If God fixed everything on the list you have now, don’t you think you would just make another list?  Then another list, and another after that?  What’s the end of that process?  Perfection, which we don’t get in this life.  That’s why we wait.  Perfection is coming.  Perfection will arrive when the Son of God returns and we dwell with him in the new heavens and the new earth.


It is a tough day isn’t it.  No, your life isn’t perfect but you would just like the landslide of problems to stop for just an hour.  Well, you may get mud all over you ,but you will make it.  You will stand after this and God will be praised after.  I am with you.


Where your treasure is, there your heart will be also.

Matthew 6:21


Jennifer Van Allen

The Fall Years


Me:  What happened to your friend?

Prodigal:  She’s like a bicycle with no handlebars.

Me:  Well maybe she will find her way someday.


This is from the book Living on the Ragged Edge by Charles Swindoll


The late Canon C.H. Nash, who founded the Melbourne Bible Institute and trained a thousand young men and women for Christian service, retired from his principalship at the age of seventy.  At eighty, he received assurance from the Lord that a further fruitful ministry of ten years lay ahead of him.  This assurance was abundantly fulfilled During those years he was uniquely blessed in a ministry of Bible teaching to key groups of clergy and laymen–probably the most fruitful years of his life.  When he was nearly ninety, the author found him completing the reading of volume six of Toynbee’s monumental history as a mental exercise.

Mr.
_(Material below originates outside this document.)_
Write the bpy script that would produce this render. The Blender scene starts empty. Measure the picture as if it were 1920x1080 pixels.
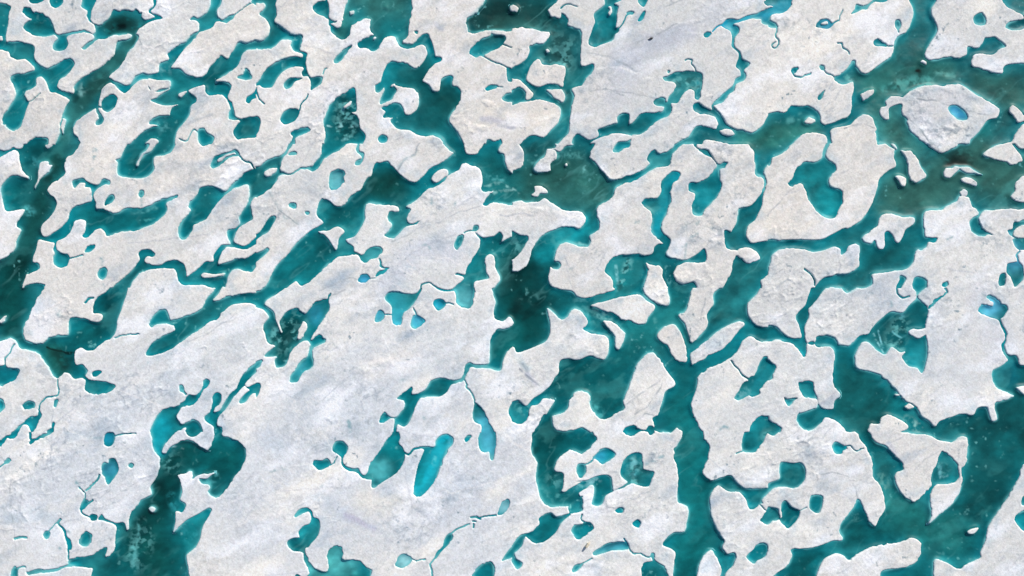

Benjamin Ririe retired as a missionary of the China Inland Mission when he reached the age of seventy.  When he was eighty he decided to learn New Testament Greek.  He became proficient in reading the Greek New Testament in his eighties.  At ninety, he attended a refresher course in New Testament Greek in a seminary.  When he was a hundred years old, he was present at a meeting at which the author was speaking.  In his pocket was a small well-worn Greek lexicon which he used to brush up on his Greek while traveling by public transport!


God has a life that is full of possibilities, so don’t think that this is the end.  Just because you are having a slow week.


Colossians 3:15

And let the peace of Christ rule in your hearts, to which indeed you were called in one body.  And be thankful.


Jennifer Van Allen



Me:  Who were y’all just talking to?

Prodigal:  A neighbor.  She’s so windy she speaks to ten words a second with gusts to fifty.

Me:  Probably should pray for her.


This is from the book How Firm A Foundation:  A Gift of Jewish Wisdom for Christians and Jews. by Rabbi Yechiel Eckstein


Man is intrinsically pure since he was created by God, the embodiment of absolute purity and goodness.  The Jewish view of the nature of humankind stands in sharp contrast with the classical Christian one that suggests that as a result of Adam’s sin, all future generations of man became tainted with Original Sin.  In the Jewish view, sin is a human action, not a condition.  In the dominant Christian view, however, man is so caught up in his sinfulness that he lacks the ability for self-regeneration.  God, therefore, sent his only begotten Son into the world to die for man’s sin so that those believing in him might be saved.


Are we really pure as a Human race.  We lie more than just 30 years ago.  There are more suicides, more murders, and yet are we sure that we don’t need a savior to cover our sins.  Ask God if you are perfect with no sin.  He shows us all that we fall short of His glory.


1 John 5:15

Whosoever shall confess that Jesus is the Son of God, God dwelleth in him, and he in God.